In Classical mythology, Dolus (Latin: Dolus, lit.'Deception, Guile, Deceit') is a figure who appears in an Aesopic fable by the Roman fabulist Gaius Julius Phaedrus, where he is an apprentice of the Titan Prometheus. According to the Roman mythographer Hyginus, Dolus was the offspring of Aether and Terra (Earth), while Cicero has Dolus being the offspring of Aether and Dies (Day).

Prometheus and Guile

Dolus appears as a character in one of the Aesopic fables (number 535 in the Perry Index), by the Roman poet and fabulist Gaius Julius Phaedrus, titled Prometheus and Guile (Prometheus et Dolus), subtitled On Truth and Falsehood (De veritate et mendacio).

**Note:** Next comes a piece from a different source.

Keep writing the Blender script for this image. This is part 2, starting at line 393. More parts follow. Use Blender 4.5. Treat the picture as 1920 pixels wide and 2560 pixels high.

In Phaedrus's fable, Prometheus appears as a sculptor in clay who can bring to life the figures he creates. Having just made a sculpture of Truth, he is called away by Jove, leaving his workshop in the hands of his apprentice Dolus. Out of sense of rivalry, Dolus fashions an exact duplicate of Prometheus's Truth, except for the fact that, because he has run out of clay, Dolus' figure has no feet. When Prometheus returns he marvels at Dolus's work, and wishing to take credit for the amazing skill required to make so exact a duplicate, he fires both clay figures in his kiln. When both figures come to life, Prometheus' Truth walks gracefully forward, while Dolus's figure stands fixed unable to walk. Ever after Dolus's figure was called Falsehood. In closing the fabulist says that when people say that Falsehood has no feet, he agrees, adding the moral (similar to the idiom "the truth will out"):

Now and then counterfeits bring men profit at the start, but in the long run the truth itself comes to light.

Notes

  1. The proper noun 'Dolus' is variously translated as 'Deception' (Smith and Trzaskoma), Guile (Rackham; Perry), 'Deceit' (Grant); compare The Pocket Oxford Latin Dictionary, s.v. dolus. For the use of dolus, particularly in Roman law, see Meissel, s.v. Dolus.
  2. Hyginus, Fabulae Preface, 3.1.
  3. Cicero, De Natura Deorum 3.44.
  4. Perry, p. 523.
  5. Perry 535 (pp. 376–379) = Gibbs 530 (p. 244).